The problem: All lines below must be repeated exactly, with the pictures omitted.

Provided data:
+-------+
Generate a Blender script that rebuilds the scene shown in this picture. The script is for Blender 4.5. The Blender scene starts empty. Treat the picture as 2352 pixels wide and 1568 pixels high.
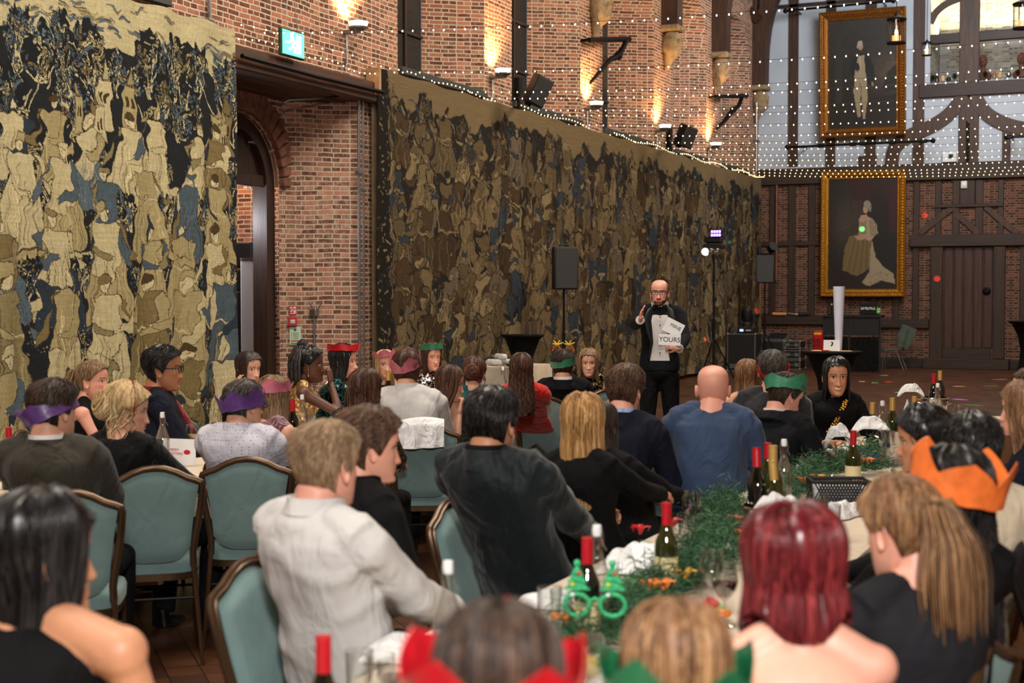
import bpy, math, random
import numpy as np
from mathutils import Vector, Matrix
random.seed(7)
RNG = np.random.default_rng(11)
S = bpy.context.scene
COL = S.collection
PI = math.pi
R = math.radians
# ------------------------------------------------------------------ camera
EYE = Vector((0, 0, 1.75))
YAW, PITCH, LENS = R(24.36), R(1.963), 50.0
F = LENS / 36 * 2352
cam_d = bpy.data.cameras.new('camera')
cam_d.lens = LENS
cam_d.sensor_width = 36
cam_d.clip_end = 200
cam_d.dof.use_dof = True
cam_d.dof.focus_distance = 12.0
cam_d.dof.aperture_fstop = 3.2
cam = bpy.data.objects.new('camera', cam_d)
COL.objects.link(cam)
cam.location = EYE
cam.rotation_euler = (PI / 2 - PITCH, 0, YAW)
S.camera = cam
CAMM = cam.rotation_euler.to_matrix()
# ------------------------------------------------------------------ render look
S.view_settings.view_transform = 'Standard'
S.view_settings.look = 'None'
S.view_settings.gamma = 1
S.view_settings.exposure = 0.12
S.cycles.use_denoising = True
S.cycles.max_bounces = 6
S.cycles.diffuse_bounces = 3
S.cycles.glossy_bounces = 3
S.cycles.transmission_bounces = 5
S.cycles.transparent_max_bounces = 12
S.cycles.caustics_reflective = False
S.cycles.caustics_refractive = False
S.cycles.sample_clamp_indirect = 4
w = bpy.data.worlds.new('hall_air')
S.world = w
w.use_nodes = True
w.node_tree.nodes['Background'].inputs[0].default_value = (.55, .6, .7, 1)
w.node_tree.nodes['Background'].inputs[1].default_value = .25
def area(name, loc, target, size, power, col, sy=None):
 d = bpy.data.lights.new(name, 'AREA')
 d.energy = power
 d.color = col
 d.size = size
 if sy:
  d.shape = 'RECTANGLE'
  d.size_y = sy
 o = bpy.data.objects.new(name, d)
 COL.objects.link(o)
 o.location = loc
 o.rotation_euler = (Vector(target) - Vector(loc)).to_track_quat('-Z', 'Y').to_euler()
 o['kind'] = 'helper'
 return o
area('hall_fill', (-4.5, 2, 8.6), (-4.5, 4, 0), 3.5, 520, (1, .9, .78))  # unseen soft fills added overhead for general hall light, not fittings
area('hall_fill', (-3.4, 10, 8.8), (-6, 12, 0), 4, 620, (1, .89, .76))
area('hall_fill', (-2.5, 19, 8.8), (-8, 20, 2), 4, 620, (1, .86, .68))
area('hall_fill', (-2.0, 27, 8.6), (-6, 31, 1), 4, 420, (1, .86, .7))
area('end_wall_fill', (-3.5, 27.5, 8.9), (-5, 34.2, 6.6), 2.5, 230, (.72, .84, 1))  # unseen cool fill added inside the hall to brighten the end wall
area('camera_flash', (.35, -.35, 3.1), (-3.2, 8, 1.2), .45, 230, (1, .97, .93))
# ------------------------------------------------------------------ pixels of the photograph to points of the hall
def ray(px, py):
 return CAMM @ Vector(((px - 1176) / F, -(py - 784) / F, -1))
def at(px, py, Z):
 return EYE + ray(px, py) * Z
def on(axis, px, py, val):
 r = ray(px, py)
 return EYE + r * ((val - EYE[axis]) / r[axis])
def C(r, g=None, b=None, k=1):
 if isinstance(r, str):
  r, g, b = int(r[1:3], 16), int(r[3:5], 16), int(r[5:7], 16)
 f = lambda c: (c / 255 / 12.92 if c <= 10 else ((c / 255 + .055) / 1.055) ** 2.4) * k
 return (f(r), f(g), f(b))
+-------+
Result:
Generate a Blender script that rebuilds the scene shown in this picture. The script is for Blender 4.5. The Blender scene starts empty. Treat the picture as 2352 pixels wide and 1568 pixels high.
import bpy, math, random
import numpy as np
from mathutils import Vector, Matrix
random.seed(7)
RNG = np.random.default_rng(11)
S = bpy.context.scene
COL = S.collection
PI = math.pi
R = math.radians
# ------------------------------------------------------------------ camera
EYE = Vector((0, 0, 1.75))
YAW, PITCH, LENS = R(24.36), R(1.963), 50.0
F = LENS / 36 * 2352
cam_d = bpy.data.cameras.new('camera')
cam_d.lens = LENS
cam_d.sensor_width = 36
cam_d.clip_end = 200
cam_d.dof.use_dof = True
cam_d.dof.focus_distance = 12.0
cam_d.dof.aperture_fstop = 3.2
cam = bpy.data.objects.new('camera', cam_d)
COL.objects.link(cam)
cam.location = EYE
cam.rotation_euler = (PI / 2 - PITCH, 0, YAW)
S.camera = cam
CAMM = cam.rotation_euler.to_matrix()
# ------------------------------------------------------------------ render look
S.view_settings.view_transform = 'Standard'
S.view_settings.look = 'None'
S.view_settings.gamma = 1
S.view_settings.exposure = 0.12
S.cycles.use_denoising = True
S.cycles.max_bounces = 6
S.cycles.diffuse_bounces = 3
S.cycles.glossy_bounces = 3
S.cycles.transmission_bounces = 5
S.cycles.transparent_max_bounces = 12
S.cycles.caustics_reflective = False
S.cycles.caustics_refractive = False
S.cycles.sample_clamp_indirect = 4
w = bpy.data.worlds.new('hall_air')
S.world = w
w.use_nodes = True
w.node_tree.nodes['Background'].inputs[0].default_value = (.55, .6, .7, 1)
w.node_tree.nodes['Background'].inputs[1].default_value = .25
def area(name, loc, target, size, power, col, sy=None):
 d = bpy.data.lights.new(name, 'AREA')
 d.energy = power
 d.color = col
 d.size = size
 if sy:
  d.shape = 'RECTANGLE'
  d.size_y = sy
 o = bpy.data.objects.new(name, d)
 COL.objects.link(o)
 o.location = loc
 o.rotation_euler = (Vector(target) - Vector(loc)).to_track_quat('-Z', 'Y').to_euler()
 o['kind'] = 'helper'
 return o
area('hall_fill', (-4.5, 2, 8.6), (-4.5, 4, 0), 3.5, 520, (1, .9, .78))  # unseen soft fills added overhead for general hall light, not fittings
area('hall_fill', (-3.4, 10, 8.8), (-6, 12, 0), 4, 620, (1, .89, .76))
area('hall_fill', (-2.5, 19, 8.8), (-8, 20, 2), 4, 620, (1, .86, .68))
area('hall_fill', (-2.0, 27, 8.6), (-6, 31, 1), 4, 420, (1, .86, .7))
area('end_wall_fill', (-3.5, 27.5, 8.9), (-5, 34.2, 6.6), 2.5, 230, (.72, .84, 1))  # unseen cool fill added inside the hall to brighten the end wall
area('camera_flash', (.35, -.35, 3.1), (-3.2, 8, 1.2), .45, 230, (1, .97, .93))
# ------------------------------------------------------------------ pixels of the photograph to points of the hall
def ray(px, py):
 return CAMM @ Vector(((px - 1176) / F, -(py - 784) / F, -1))
def at(px, py, Z):
 return EYE + ray(px, py) * Z
def on(axis, px, py, val):
 r = ray(px, py)
 return EYE + r * ((val - EYE[axis]) / r[axis])
def C(r, g=None, b=None, k=1):
 if isinstance(r, str):
  r, g, b = int(r[1:3], 16), int(r[3:5], 16), int(r[5:7], 16)
 f = lambda c: (c / 255 / 12.92 if c <= 10 else ((c / 255 + .055) / 1.055) ** 2.4) * k
 return (f(r), f(g), f(b))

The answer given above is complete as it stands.